Not only had De La Hoya, an Olympic gold medalist, owned world titles in four weight classes, he had just defeated a Hall of Fame legend in Pernell Whitaker. With boxing’s audience trending heavily toward Latino demographics, Mayweather’s risk-averse fighting style was widely recognized as anathema to those markets that prioritized action and excitement over technical chess matches, no matter how sublime, in the ring.

The $750,000 Bet

Mayweather eventually signed, but as soon as he had the leverage to leave, his started his own production in 2006. He wanted HBO to guarantee him $20 million to fight De La Hoya, and the network refused. So he paid $750,000 to get out of the deal, and if he couldn’t sell pay-per-view buys on his own name, he would ruthlessly stalk those who could.

He landed his first self-produced fight on June 25, 2005, against boxing fan-favorite Arturo Gatti, whom Mayweather publicly chided as a “club fighter.” He promptly disposed of Gatti with such ease, “club fighter” seemed a charitable designation. After winning two more pay-per-view fights, Mayweather lured De La Hoya into a dream match on May 5, 2007; it became the most lucrative fight in the history of the sport, generating 2.4 million pay-per-view buys. Two years after HBO had refused to give him $20 million to fight De La Hoya, Mayweather had arranged it on his own—and made $25 million.

Wrestlers MVP and Mark Henry join boxer Floyd Mayweather Jr. at the end of a tag team match during the WWE Monday Night Raw show in 2009.
Photographer: Ethan Miller/Getty Images North America

From there, he made another calculation that none of his detractors could see for themselves. If Mayweather could never sell tickets or pay-per-views with fans cheering him on to win, he would sell even better by enticing the public to pay for the opportunity to watch him lose. “Pretty Boy” Floyd Mayweather Jr. transformed into “Money Mayweather.” He gained exposure on the WWE and Dancing with the Stars.

He fought 11 more times on pay-per-view, generating over $1.3 billion in pay-per-view revenue that helped make him the highest-paid athlete in sports. Of boxing’s five highest-grossing pay-per-view fights, Mayweather owns the top three. If his upcoming bout against McGregor brings in an audience of 50 million people as expected, he will have produced the three biggest pay-per-view events of all time in the past two years.

A New Model?

Mayweather’s opponent in the ring, Conor McGregor, is expected to earn as much as $100 million, win or lose. (Mayweather’s cut is anticipated to be at least twice that.) All evidence points to the fact that McGregor is preparing to emulate the 40-year-old’s business model.

And McGregor doesn’t appear to be eager to join the HBO fold either. In 2014, he took a break from training in Las Vegas to watch the rematch between Mayweather and Marcos Maidana.

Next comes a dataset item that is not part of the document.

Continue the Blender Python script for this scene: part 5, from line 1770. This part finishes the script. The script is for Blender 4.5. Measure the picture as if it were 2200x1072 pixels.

That was a year after Mayweather turned his back on a highly lucrative HBO offer and signed a six-fight, $250 million deal with Showtime that effectively anointed the network as boxing’s premium brand.“He stole my blueprint and ran with it,” Mayweather said of McGregor during a session at his gym on Aug. 10.

Mayweather exchanges punches with Manny Pacquiao during their welterweight unification championship bout in 2015.
Photographer: JOHN GURZINSKI/AFP

That contract had essentially shut the door on any possibility for a Mayweather-Pacquiao mega-fight, which for four years had been the biggest fight available. But once Manny Pacquiao, boxing’s second-biggest star after Mayweather, lost by one of the most iconic knockouts of the decade to Juan Manuel Marquez, Mayweather had the leverage. He chose to calcify the Cold War-type dynamic between Showtime and HBO even further by fighting only on the lucrative dates available for pay-per-view, daring HBO to compete against him.

It seems that there’s never enough for Mayweather. Even for a fight that is largely being dismissed as a pocket-lining scheme, he’ll still earn more in a night than anyone in the history of sports. The fight itself will likely generate more than $500 million in pay-per-view revenue. The gate will reach nearly $100 million, toppling the previous record of $72.2 million for the Pacquiao fight.

International broadcast rights could bring in upward of another $100 million. Tens of millions in additional sponsor dollars are readily available. Yet Mayweather still needs others to fail. “I don’t know how far back you have to go to find a fight so guaranteed to generate combustion,” Jim Lampley said with exasperation of his September Canelo-Golovkin fight. “You almost never see matchups this good. A can’t-miss fight. But that all played into making it too great a target for the Mayweather-McGregor attraction to resist.”

The last time Mayweather lost was in 1996, in a highly controversial decision at the semi-finals of the Atlanta Olympic Games, to Bulgarian Serafim Todorov. Even the Egyptian referee for the bout assumed Mayweather had won the bout and held Mayweather’s hand aloft just as Todorov was announced as the winner. It would seem a mistake to bet against him now.

Lou Dibella still goes back to that meeting 20 years ago. “I was born five years after Rocky Marciano knocked out Archie Moore and retired undefeated,” he says. “Look at all the great fighters who came after Marciano. How many from all those great fighters walked away undefeated? Only one of them did. Mayweather, that cocky kid in my office who promised he would, actually pulled it off. He’s the only one in my lifetime who did it.”